[What you need to do]
Examine each line of the data. Copy those that contain the string "from".

────

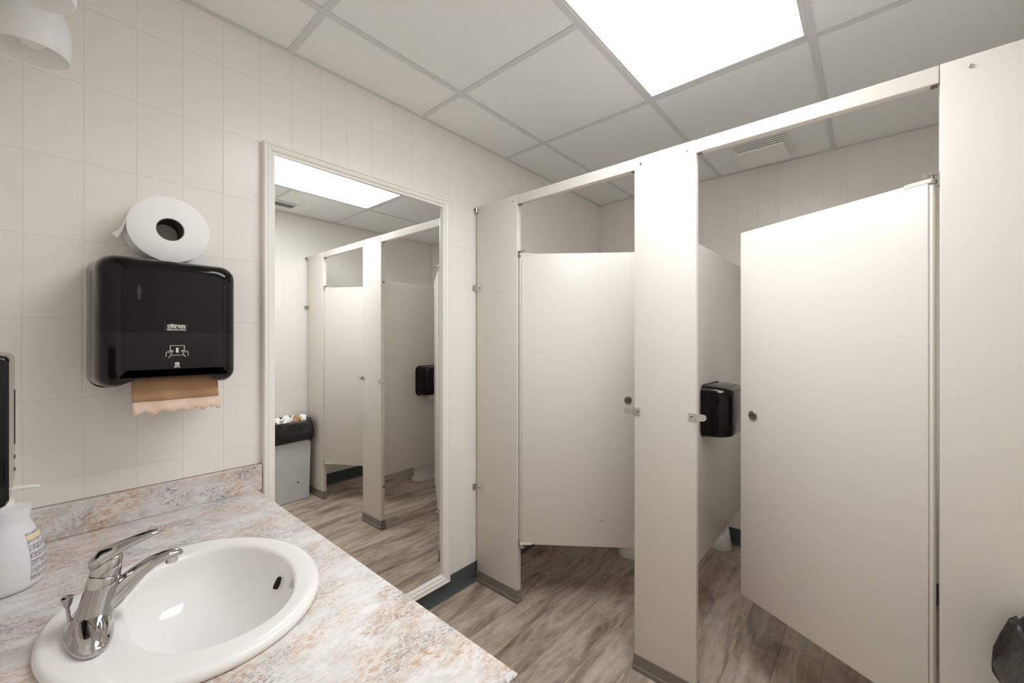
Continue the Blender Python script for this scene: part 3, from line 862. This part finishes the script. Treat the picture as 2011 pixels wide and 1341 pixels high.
# tear-the-towel pictogram
def strokes(segs, wd, m, parent, name):
    bm = bmesh.new()
    for pts in segs:
        for (xa, za), (xb, zb) in zip(pts[:-1], pts[1:]):
            d = Vector((xb - xa, 0, zb - za)); L = d.length
            if L < 1e-6: continue
            d /= L; nn = Vector((-d.z, 0, d.x)) * wd / 2; e = d * wd * .3
            a, b = Vector((xa, YF, za)) - e, Vector((xb, YF, zb)) + e
            loft([[tuple(a - nn), tuple(b - nn), tuple(b + nn), tuple(a + nn)], [tuple(p + Vector((0, -.0006, 0))) for p in (a - nn, b - nn, b + nn, a + nn)]], bm=bm)
    return obj(name, bm, m, parent)
cxp, czp = .0055, -.081
U = .0505 / 460      # symbol units: pixels of the close view
def pp(pts): return [(cxp + (x - 607) * U, czp - (z - 845) * U) for x, z in pts]
wavy = lambda x0, x1, z: [(x0 + (x1 - x0) * k / 16, z + (6 if k % 2 else -4)) for k in range(17)]
strokes([pp([(468, 845), (468, 705)]), pp(wavy(468, 755, 705)), pp([(752, 705), (752, 830)]), pp(wavy(485, 735, 952)),
         pp([(383, 985), (390, 880), (455, 840), (520, 828), (528, 850), (500, 885), (480, 950), (440, 1015)]), pp([(440, 890), (520, 828)]),
         pp([(832, 970), (828, 865), (760, 835), (705, 828), (695, 845), (720, 885), (745, 950), (778, 1000)]), pp([(775, 885), (705, 828)])], 11 * U, 'white_print', td, 'tear_symbol')
ar = pp([(580, 765), (637, 765), (632, 855), (645, 858), (608, 900), (572, 858), (586, 855)])
obj('arrow_symbol', loft([[(x, YF + .0002, z) for x, z in ar], [(x, YF - .0006, z) for x, z in ar]]), 'white_print', td)
em = obj('maker_emblem', cyl(.0055, .0008, 18, 'Y', (cxp, YF - .0002, -.1175)), 'white_print', td)
bm = bmesh.new()
for a in (90, 210, 330): cyl(.0015, .0004, 8, 'Y', (cxp + .0028 * math.cos(R(a)), YF - .0008, -.1175 + .0028 * math.sin(R(a))), bm=bm)
obj('emblem_dots', bm, 'grey_print', em)
text_obj('lettering', 'SCA', .0062, 'white_print', td, (cxp, YF - .0003, -.1255), (R(90), 0, 0), .0002, .0002, 1.2)
# paper towel hanging from it
pt = thing('paper_towel', 'brown kraft paper towel hanging torn from the black dispenser', 'paper towel', ((DX0 + DX1) / 2, D - .150, DZ0 + .02))
bm = bmesh.new()
N = 26
x0, x1 = -.085, .112
zl = [0.0, -.025, -.048, -.070]
grid = []
for z in zl: grid.append([bm.verts.new((x0 + (x1 - x0) * i / N, .012 * (-z / .07) * -1 + .004 * math.sin(i * .5), z + .012)) for i in range(N + 1)])
for a, b in zip(grid[:-1], grid[1:]):
    for i in range(N): bm.faces.new((a[i], a[i + 1], b[i + 1], b[i]))
o = obj('sheet', bm, 'kraft', pt, smooth=True)
sol = o.modifiers.new('thickness', 'SOLIDIFY'); sol.thickness = .0006
bm = bmesh.new()
grid = []
rag = [random.uniform(-.006, .004) + (.007 if (i % 5) < 2 else 0) for i in range(N + 1)]
for q in (0, .5, 1.0):
    grid.append([bm.verts.new((x0 + .002 + (x1 - x0) * i / N, -.012 - .012 * q + .004 * math.sin(i * .5), -.058 - q * (.030 + rag[i]))) for i in range(N + 1)])
for a, b in zip(grid[:-1], grid[1:]):
    for i in range(N): bm.faces.new((a[i], a[i + 1], b[i + 1], b[i]))
o = obj('torn_edge', bm, 'kraft_pale', pt, smooth=True)
sol = o.modifiers.new('thickness', 'SOLIDIFY'); sol.thickness = .0006

# ------------------------------------------------------------------ toilet paper roll standing on the dispenser
RR = .0970
tr = thing('toilet_paper_roll', 'jumbo white toilet paper roll standing on the black towel dispenser', 'paper roll', (.248, 1.577, 1.5785 + RR - .0005))
tr.rotation_euler = (0, 0, 0)
n = 64
prof = [(.0325, .002), (.034, 0.0), (RR - .002, 0.0), (RR, .0015), (RR, .0865), (RR - .002, .088), (.0325, .088)]
obj('paper', loft([[(r * math.cos(2 * PI * i / n), yy, r * math.sin(2 * PI * i / n)) for i in range(n)] for r, yy in prof], False, False), 'tissue', tr, smooth=True, angle=40)
obj('core', loft([[(r * math.cos(2 * PI * i / n), yy, r * math.sin(2 * PI * i / n)) for i in range(n)] for r, yy in ((.0327, .001), (.0327, .0875), (.031, .0875), (.031, .001), (.0327, .001))], False, False), 'core', tr, smooth=True, angle=40)
bm = bmesh.new()
pa = [(-RR * .997, .003, .010), (-RR * .997, .086, .010)]
pb = [(-RR - .006, .004, -.017), (-RR - .010, .082, -.008)]
pc = [(-RR - .0170, .012, -.0435), (-RR - .0256, .077, -.0215)]
pv = [[bm.verts.new(p) for p in l] for l in (pa, pb, pc)]
for a, b in zip(pv[:-1], pv[1:]): bm.faces.new((a[0], a[1], b[1], b[0]))
o = obj('loose_end', bm, 'tissue', tr)
sol = o.modifiers.new('thickness', 'SOLIDIFY'); sol.thickness = .0006

# ------------------------------------------------------------------ black dispenser on the vanity wall (left edge)
sd = thing('soap_dispenser', 'glossy black dispenser on the wall at the left edge above the soap bottle', 'dispenser', (V, 1.207, 1.19))
rings = []
for x, ins in ((.0002, .003), (.004, 0), (.060, .0), (.085, .002), (.096, .006), (.100, .012)):
    rings.append([(x, yy, zz) for yy, zz in rrect(-.117 + ins, .117 - ins, -.133 + ins, .133 - ins, .010, 4)])
obj('cover', loft(rings), 'black_gloss', sd, smooth=True, angle=25)
obj('slot', box(.0996, .1008, .088, .094, -.055, .055, .0004, 1), 'dark', sd)
obj('lock', cyl(.004, .002, 12, 'X', (.1005, .091, -.105), .0005), 'darkmetal', sd)
obj('screw', cyl(.004, .002, 12, 'X', (.1005, .091, -.080), .0005), 'darkmetal', sd)

# ------------------------------------------------------------------ soap pump bottle
sb = thing('soap_bottle', 'white pump soap bottle with a printed grey label at the counter corner', 'bottle', (-.062, 1.412, ZC))
BP = [(.050, 0.0), (.0585, .003), (.062, .012), (.0645, .035), (.064, .060), (.060, .085), (.053, .110), (.045, .132), (.0405, .142), (.041, .150), (.043, .168), (.0425, .172), (.030, .176), (.017, .178)]
obj('body', lathe(BP, 40), 'bottle', sb, smooth=True, angle=50)
def rad(z):
    for (r0, z0), (r1, z1) in zip(BP[:-1], BP[1:]):
        if z0 <= z <= z1: return r0 + (r1 - r0) * (z - z0) / (z1 - z0)
    return .04
bm = bmesh.new()
rows = []
for k in range(11):
    z = .018 + (.118 - .018) * k / 10
    rows.append([bm.verts.new(((rad(z) + .0006) * math.cos(R(a)), (rad(z) + .0006) * math.sin(R(a)), z)) for a in range(-48, 60, 9)])
for a, b in zip(rows[:-1], rows[1:]):
    for i in range(len(a) - 1): bm.faces.new((a[i], a[i + 1], b[i + 1], b[i]))
obj('label', bm, 'label', sb, smooth=True)
pm = obj('pump', lathe([(.018, .1765), (.018, .190), (.010, .192), (.008, .205), (.011, .207), (.0115, .214), (.008, .217)], 20), 'pump', sb, smooth=True, angle=40)
obj('nozzle', tube([(0, 0, .2115), (.025, 0, .2125), (.045, 0, .211), (.056, -.002, .208)], [(.009, .0055), (.0075, .005), (.006, .004), (.003, .002)], 12), 'pump', pm, smooth=True)

# ------------------------------------------------------------------ vanity light (switched off)
vl = thing('vanity_light', 'unlit wall lamp bar with white bell glass shades at the top left', 'lamp', (V, 1.07, 2.2))
obj('backplate', box(.0005, .03, -.46, .46, -.04, .04, .008, 3), 'zinc', vl, smooth=True)
SHP = [(.0605, -.189), (.0625, -.186), (.0645, -.160), (.0650, -.139), (.063, -.118), (.0585, -.098), (.0515, -.078), (.043, -.058), (.034, -.044), (.026, -.038), (.0235, -.039), (.032, -.047), (.041, -.061), (.0495, -.080), (.0565, -.100), (.061, -.119), (.063, -.139), (.0625, -.160), (.0605, -.189)]
for yy in (.396, .133, -.130, -.393):
    ar = obj('arm', tube([(.02, yy, 0), (.07, yy, .012), (.105, yy, .006), (.120, yy, -.02)], [.008, .008, .008, .009], 12), 'zinc', vl, smooth=True)
    obj('socket_cup', lathe([(.010, -.018), (.027, -.026), (.027, -.040), (.020, -.046)], 24, .120, yy), 'zinc', ar, smooth=True)
    sh = obj('glass_shade', lathe(SHP, 40, .120, yy, False, False), 'opal', vl, smooth=True, angle=60)
    obj('bulb', lathe([(.012, -.046), (.014, -.070), (.027, -.105), (.031, -.132), (.028, -.155), (.016, -.170), (.003, -.174)], 24, .120, yy), 'bulb', vl, smooth=True)

# ------------------------------------------------------------------ waste bin, liner and paper
KX0, KX1, KY0, KY1, KH = 1.215, 1.548, W0 + .018, -.262, .655
bn = thing('waste_bin', 'slim grey metal waste bin against the right wall, seen in the mirror', 'bin', ((KX0 + KX1) / 2, (KY0 + KY1) / 2, 0))
bw, bd = (KX1 - KX0) / 2, (KY1 - KY0) / 2
def rct(a, b, z, off=(0, 0)): return [(x + off[0], y + off[1], z) for x, y in rrect(-a, a, -b, b, .008, 2)]
obj('body', loft([rct(bw - .010, bd - .014, .004), rct(bw, bd, KH), rct(bw - .004, bd - .004, KH), rct(bw - .014, bd - .018, .02)]), 'can', bn, smooth=True, angle=30)
obj('base_strip', loft([rct(bw - .012, bd - .016, 0), rct(bw - .012, bd - .016, .006)]), 'black_soft', bn)
obj('rivet', cyl(.006, .004, 12, 'Y', (.062, bd - .009, .155), .001), 'dark', bn)
lg = thing('bin_liner', 'black plastic bin liner folded over the rim of the grey bin', 'bag', ((KX0 + KX1) / 2, (KY0 + KY1) / 2, KH))
rnd = random.Random(3)
def bagring(a, b, z, amp, ph, n=72):
    base = rrect(-a, a, -b, b, min(a, b, .035), 17)
    out = []
    for i, (x, y) in enumerate(base):
        t = i / len(base) * 2 * PI
        s = 1 + amp * (math.sin(7 * t + ph) * .5 + math.sin(13 * t + ph * 2.3) * .35 + math.sin(23 * t + ph * 3.1) * .25)
        wob = amp * .5 * math.sin(9 * t + ph * 1.7)
        out.append((x * s, y * s if y < 0 else y * (1 + (s - 1) * 1.6), z + wob))
    return out
rings = [bagring(bw - .02, bd - .022, -.22, .01, 0), bagring(bw - .012, bd - .012, -.06, .015, .4), bagring(bw - .006, bd - .007, .010, .02, .8), bagring(bw + .001, bd + .002, .022, .025, 1.0),
         bagring(bw + .007, bd + .012, .004, .03, 1.3), bagring(bw + .010, bd + .024, -.04, .035, 1.7), bagring(bw + .012, bd + .036, -.085, .035, 2.2), bagring(bw + .012, bd + .040, -.115, .03, 2.8), bagring(bw + .009, bd + .026, -.140, .03, 3.2), bagring(bw + .004, bd + .008, -.160, .02, 3.7)]
WALLY = W0 - (KY0 + KY1) / 2 + .003
rings = [[(x, max(y, WALLY), z) for x, y, z in rg_] for rg_ in rings]
o = obj('film', loft(rings, True, False), 'bag', lg, smooth=True, angle=70)
for k in range(10):
    px, py = (KX0 + KX1) / 2 + (-.118 + .059 * (k % 5)) + rnd.uniform(-.006, .006), (KY0 + KY1) / 2 + (-.032 if k < 5 else .030) + rnd.uniform(-.005, .005)
    bm = bmesh.new()
    bmesh.ops.create_icosphere(bm, subdivisions=2, radius=.034)
    for v in bm.verts: v.co *= rnd.uniform(.62, 1.3)
    for v in bm.verts: v.co.x *= 1.15
    brown = k % 4 == 0
    cp = obj('crumpled_towel', bm, 'kraft' if brown else 'tissue', None, (px, py, KH + rnd.uniform(-.004, .022)), (rnd.uniform(0, 3), rnd.uniform(0, 3), rnd.uniform(0, 3)))
    tag(cp, 'crumpled brown paper towel heaped in the bin, seen in the mirror' if brown else 'crumpled white paper heaped in the bin, seen in the mirror', 'paper towel', 'brown paper in the bin' if brown else 'white paper in the bin')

────

[Result of the task]
Continue the Blender Python script for this scene: part 3, from line 862. This part finishes the script. Treat the picture as 2011 pixels wide and 1341 pixels high.
# paper towel hanging from it
pt = thing('paper_towel', 'brown kraft paper towel hanging torn from the black dispenser', 'paper towel', ((DX0 + DX1) / 2, D - .150, DZ0 + .02))